Tax Planning for Married Couples Whose Estate Are Subject to NJ Death Tax

By Fredrick P. Niemann, Esq. of Hanlon Niemann, a Freehold, NJ Estate Planning Attorney

New Jersey is one of the few states in this country with its own estate tax. Fewer than twenty of the fifty states in the United States have an estate tax. The estate of a New Jersey resident is subject to estate tax if the value of the gross estate exceeds $675,000. (The federal government has an estate tax as well; the credit against the federal estate tax is $5,340,000.) Even New York State, the poster child of oppressive taxation and regulation has phased out its own death tax in favor of the higher federal exemption.

Your gross estate includes all assets you own, includingthe proceeds of life insurance. Yes, life insurance is included unless you have created an irrevocable life insurance trust. That’s why I purposely advise moderately wealthy and higher net worth clients to “get out of New Jersey. NJ does not want you here.” So, for instance, if Mr. Ira B Wealthy owns a home worth $300,000, cash of $100,000, and life insurance with a death benefit of $500,000, for a total of $900,000, his estate would be subject to the New Jersey estate tax, in the absence of an irrevocable life insurance trust.

The rate of tax imposed under the New Jersey estate tax is roughly blended at 10%. So, for instance, if a decedent’s estate is worth $1,000,000, his estate exceeds the $675,000 credit by $325,000 and would pay approximately $33,000 in estate tax.

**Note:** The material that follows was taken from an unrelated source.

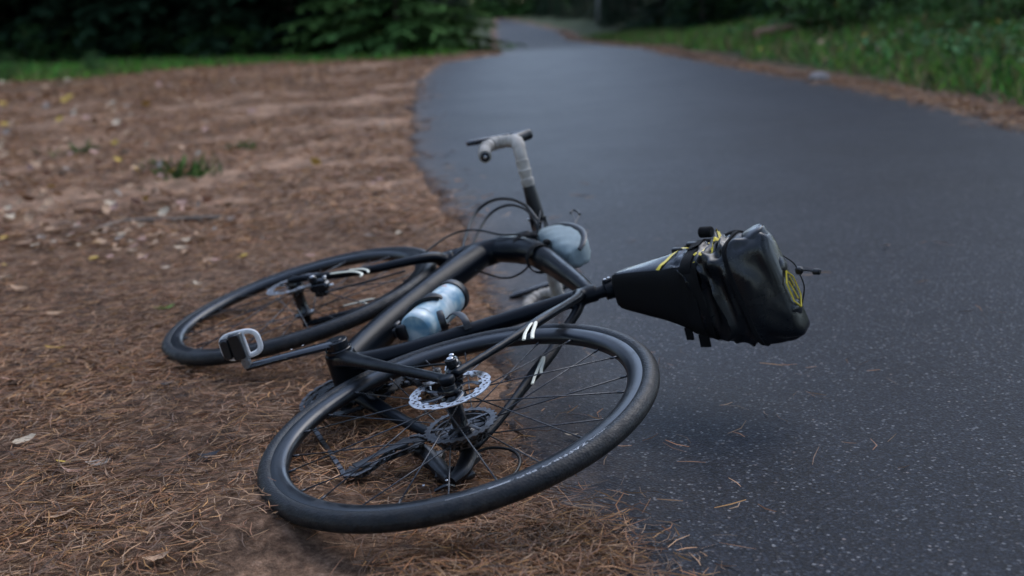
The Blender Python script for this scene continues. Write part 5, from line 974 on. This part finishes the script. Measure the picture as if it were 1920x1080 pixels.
mb.add(sum([pouch_ring(*r, crease=0.0012) for r in SS], []), [(i * K + j, i * K + (j + 1) % K, (i + 1) * K + (j + 1) % K, (i + 1) * K + j) for i in range(len(SS) - 1) for j in range(K)] + [tuple(range(K))[::-1], tuple((len(SS) - 1) * K + j for j in range(K))])
mb.build('body', m_cloth, pou, angle=60)
mb = MB(); P = []
for s, n0, n1, w in SS[3:-3]: P.append(PO + td * s + tn * (n0 + (n1 - n0) * 0.90) + yv * (w * 0.93 - 0.001))
mb.tube(P, [(0.004, 0.0085)] * len(P), 8); zp = mb.build('zipper', m_black, pou)
mb = MB(); c = np.array(P[4]); mb.tube([(0.2523, 0.0300, 0.6719), (0.2673, 0.0330, 0.6839), (0.3197, 0.0370, 0.7063), (0.3366, 0.0380, 0.7128)], [0.0011] * 4, 6, smooth=3); mb.tube([(0.2555, 0.0300, 0.6781), (0.2731, 0.0330, 0.6930), (0.2936, 0.0360, 0.7111)], [0.0011] * 3, 6, smooth=3)
mb.tube([(0.3297, 0.0380, 0.7076), (0.3411, 0.0390, 0.7201), (0.3227, 0.0380, 0.7218), (0.2961, 0.0360, 0.7140)], [0.003, 0.0026, 0.0026, 0.0032], 8, smooth=4)
mb.cyl(np.array((0.2483, 0.0300, 0.6697)), np.array((0.2251, 0.0280, 0.6622)), 0.0042, 10)
mb.build('zip_pull', m_black, zp)
m_web = mat('black_webbing', (0.004, 0.004, 0.0045, 1), 0.85, var=0.2, spec=0.2, bmp=0.4, bscale=900)
def strap_ring(c, d, n_, ry, rn, name, w, par):
    P = [np.array(c) + yv * ry * math.cos(a) + np.array(n_) * rn * math.sin(a) for a in np.linspace(0, 2 * np.pi, 26)]
    mb = MB(); mb.tube(P, [(0.0018, w)] * 26, 8, up=np.array(n_), caps=False); return mb.build(name, m_web, par)
strap_ring((0.205, 0, 0.548), td, tn, 0.0335, 0.0315, 'strap', 0.012, pou)
strap_ring((0.312, 0, 0.566), td, tn, 0.0345, 0.044, 'strap', 0.010, pou)
mb = MB(); mb.box((0.205, 0.030, 0.574), (0.022, 0.012, 0.014), [td, yv, tn], 0.003); mb.build('strap_tab', m_web, pou)

# ------------------------------------------------------------------ seat pack
F0 = np.array([-0.180, 0.003, 0.522]); D0 = np.array([-0.862, 0.0, 0.507]); D0 /= np.linalg.norm(D0); N0 = np.array([-D0[2] * -1.0, 0, -D0[0]]); 
N0 = np.array([D0[2], 0, -D0[0]]) 
sb = thing('seat_pack', 'large black roll top seat bag with yellow print strapped behind the seatpost', 'bag', M, tuple(F0))
m_tarp = mat('black_tarpaulin', (0.003, 0.004, 0.0055, 1), 0.27, var=0.15, scale=30, bmp=0.12, bscale=500, dirt=(0.05, 0.045, 0.04, 1), dirt_amt=0.02, spec=0.5)
_n, _l = m_tarp.node_tree.nodes, m_tarp.node_tree.links; _b = _n['Principled BSDF']; _tc = _n.new('ShaderNodeTexCoord').outputs['Object']
_mp = _n.new('ShaderNodeMapping'); _mp.inputs['Rotation'].default_value = (0.3, 0.5, 0.2); _mp.inputs['Scale'].default_value = (1.6, 0.7, 1.0); _l.new(_tc, _mp.inputs[0])
_nz = _n.new('ShaderNodeTexNoise'); _nz.noise_type = 'RIDGED_MULTIFRACTAL'; _nz.inputs['Scale'].default_value = 15; _nz.inputs['Detail'].default_value = 2.5; _nz.inputs['Roughness'].default_value = 0.4; _nz.inputs['Distortion'].default_value = 0.6; _l.new(_mp.outputs[0], _nz.inputs['Vector'])
bump(_n, _l, _b, _nz.outputs['Fac'], 0.45, 0.007)
m_matte = mat('matte_black_nylon', (0.003, 0.003, 0.0035, 1), 0.7, var=0.2, bmp=0.3, bscale=800, spec=0.2)
m_yellow = mat('yellow_print', (0.62, 0.47, 0.03, 1), 0.4, var=0.1)
BS = [  # s, n bottom, n top, half width at bottom, at top, y shift, further y shift of the belly
    (0.000, 0.000, 0.046, 0.035, 0.027, 0.0, 0.0), (0.012, -0.006, 0.051, 0.040, 0.032, 0.0, 0.0), (0.060, -0.010, 0.062, 0.049, 0.044, 0.0, -0.005), (0.115, -0.012, 0.076, 0.059, 0.058, 0.0, -0.013),
    (0.165, -0.015, 0.092, 0.076, 0.072, 0.0, -0.022), (0.200, -0.017, 0.101, 0.089, 0.081, -0.001, -0.026), (0.235, -0.015, 0.106, 0.101, 0.089, -0.004, -0.024), (0.260, -0.008, 0.103, 0.102, 0.090, -0.006, -0.021),
    (0.275, -0.002, 0.106, 0.108, 0.094, -0.010, -0.015), (0.290, 0.006, 0.106, 0.113, 0.097, -0.014, -0.008), (0.310, 0.020, 0.102, 0.115, 0.099, -0.017, -0.004), (0.326, 0.030, 0.096, 0.110, 0.096, -0.018, 0.0), (0.334, 0.046, 0.080, 0.098, 0.086, -0.018, 0.0)]
BSS = crspline(np.array(BS), 7); KB = 96
def sec_at(s):
    return [np.interp(s, BSS[:, 0], BSS[:, k]) for k in range(1, 7)]
def bag_pt(s, a, off=0.0, wr=1.0):
    nb, nt, wb, wt, ys, yb = sec_at(s); e = 0.50
    c = np.sign(math.cos(a)) * abs(math.cos(a)) ** e; z = np.sign(math.sin(a)) * abs(math.sin(a)) ** e
    t = (z + 1) / 2; w = wb + (wt - wb) * t
    y_ = ys + yb * (1 - t) + c * (w + off); n_ = (nb + nt) / 2 + z * ((nt - nb) / 2 + off)
    # creases: folds that run round the pack, strongest between the strap and the seam, and dents in the rolled end
    amp = wr * 0.0095 * sstep(0.10, 0.19, np.array(s)) * (1 - sstep(0.250, 0.268, np.array(s)))
    q1 = math.sin(s * 74 + 1.6 * math.sin(2.2 * a + 0.4) + 0.5 + 1.1 * c); q2 = math.sin(s * 118 - 2.6 * a + 1.3 * z)
    fold = (1 - 2 * abs(q1) ** 0.7) * (0.55 + 0.45 * math.sin(3 * a + s * 30)) + 0.6 * (1 - 2 * abs(q2) ** 0.7) * (0.5 + 0.5 * math.sin(4 * a + 1.1))
    amp2 = wr * 0.0060 * sstep(0.266, 0.290, np.array(s)) * (1 - 0.6 * sstep(0.315, 0.331, np.array(s)))
    fold2 = (1 - 2 * abs(math.sin(1.7 * a + 14 * s + 0.3)) ** 0.6) * 0.9 + 0.5 * math.sin(5 * a + 60 * s)
    k = float(amp * fold + amp2 * fold2)
    for ds, da, ws, wa, dep in ((0.300, 0.55, 0.016, 0.40, -0.012), (0.283, -0.25, 0.010, 0.22, 0.006), (0.292, -0.62, 0.012, 0.25, -0.008), (0.240, 0.10, 0.010, 0.12, 0.008), (0.226, -0.15, 0.008, 0.14, -0.010), (0.212, -0.45, 0.010, 0.16, 0.008), (0.246, -0.5, 0.009, 0.2, -0.009), (0.235, -0.95, 0.012, 0.2, 0.009), (0.222, -1.3, 0.010, 0.25, -0.008), (0.140, -0.30, 0.012, 0.16, -0.006)):
        k += wr * dep * math.exp(-((s - ds) / ws) ** 2 - ((((a + math.pi) % (2 * math.pi)) - math.pi - da) / wa) ** 2)
    sk = 0.22 * float(sstep(0.15, 0.26, np.array(s))) * (y_ + c * k)
    s = s - sk
    return F0 + D0 * s + N0 * (n_ + z * k) + yv * (y_ + c * k)
mb = MB(); srow = np.linspace(0, 0.334, 110)
V = [bag_pt(s, a) for s in srow for a in np.linspace(0, 2 * np.pi, KB, endpoint=False)]
mb.add(V, [(i * KB + j, i * KB + (j + 1) % KB, (i + 1) * KB + (j + 1) % KB, (i + 1) * KB + j) for i in range(109) for j in range(KB)] + [tuple(range(KB))[::-1], tuple(109 * KB + j for j in range(KB))])
sbody = mb.build('body', m_tarp, sb, angle=75)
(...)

When I meet with a married couple, each spouse comes to my office with a credit of $675,000 against the estate tax. Upon the death of the first spouse, there is no estate tax between spouses. So, if Mr. and Mrs. Wealthy have an estate worth $1,000,000, and Mr. Wealthy dies leaving his entire estate to Mrs. Wealthy, Mrs. Wealthy will not have to pay an estate tax, at first. But when she dies, her estate gets “killed” by New Jersey. This tax can be avoided by an estate planning strategy called “disclaiming”. By disclaiming planning, when Mrs. Wealthy dies, she will use her $675,000 credit against the New Jersey estate tax. Her children will then be able to avoid paying $33,000 in estate tax on the $325,000 in her estate because she disclaimed her husband’s $675,000 bequest.

If Mr. Wealthy were to leave his estate to someone other than his wife, he can use his $675,000 exemption credit to a non-spouse beneficiary. For instance, if Mr. Wealthy gives $100,000 to his children while alive by gift, he can use $100,000 of his $675,000 credit, and no tax would is due.

The problem is, Mr. Wealthy probably wants to leave his entire estate to his wife, and Mr. Wealthy’s wife probably wants to receive Mr. Wealthy’s entire estate. While the couple ultimately wants to benefit their children, both Mr. and Mrs. Wealthy want to benefit each other first and foremost.

I mentioned disclaimer planning earlier in this post. The solution I offer my clients, a solution that has existed for several decades, is a trust in each spouse’s last will and testament for the benefit of the surviving spouse. Because we have no idea which spouse will die first, we place a trust in each spouse’s Will. The surviving spouse is the primary beneficiary of the trust and the trustee of the trust if the trust is drafted correctly.

Essentially, when the first spouse dies, the surviving spouse will reserve the inheritance that her spouse left her in a trust for her own benefit. This trust goes by many names—credit shelter trust, by-pass trust, a disclaimer trust. Personally, I like to call it a disclaimer trust because that’s what the trust is doing—sheltering the credit of the first spouse to die.

So, assume that Mr. Wealthy dies leaving $500,000 to a trust in his Will for Mrs. Wealthy’s benefit. Mrs. Wealthy is the trustee of the trust. By doing this, Mr. Wealthy uses $500,000 of his $675,000 credit against NJ estate tax. Mrs. Wealthy can continue to use the money in the trust for the remainder of her life, and when she dies, the money that remains in the trust will pass to Mr. and Mrs. Wealthy’s children. Mrs. Wealthy will also leave her estate to her children.

Instead of dying with an estate worth $1,000,000, Mrs. Wealthy dies with an estate worth $500,000. Since neither Mr. nor Mrs. Wealthy left more than $675,000 to someone (or something) other than his/her spouse, neither estate is subject to estate tax.

By employing a very simple trust that does not interfere at all with the surviving spouse’s life and finances, the couple saved $33,000 for their children.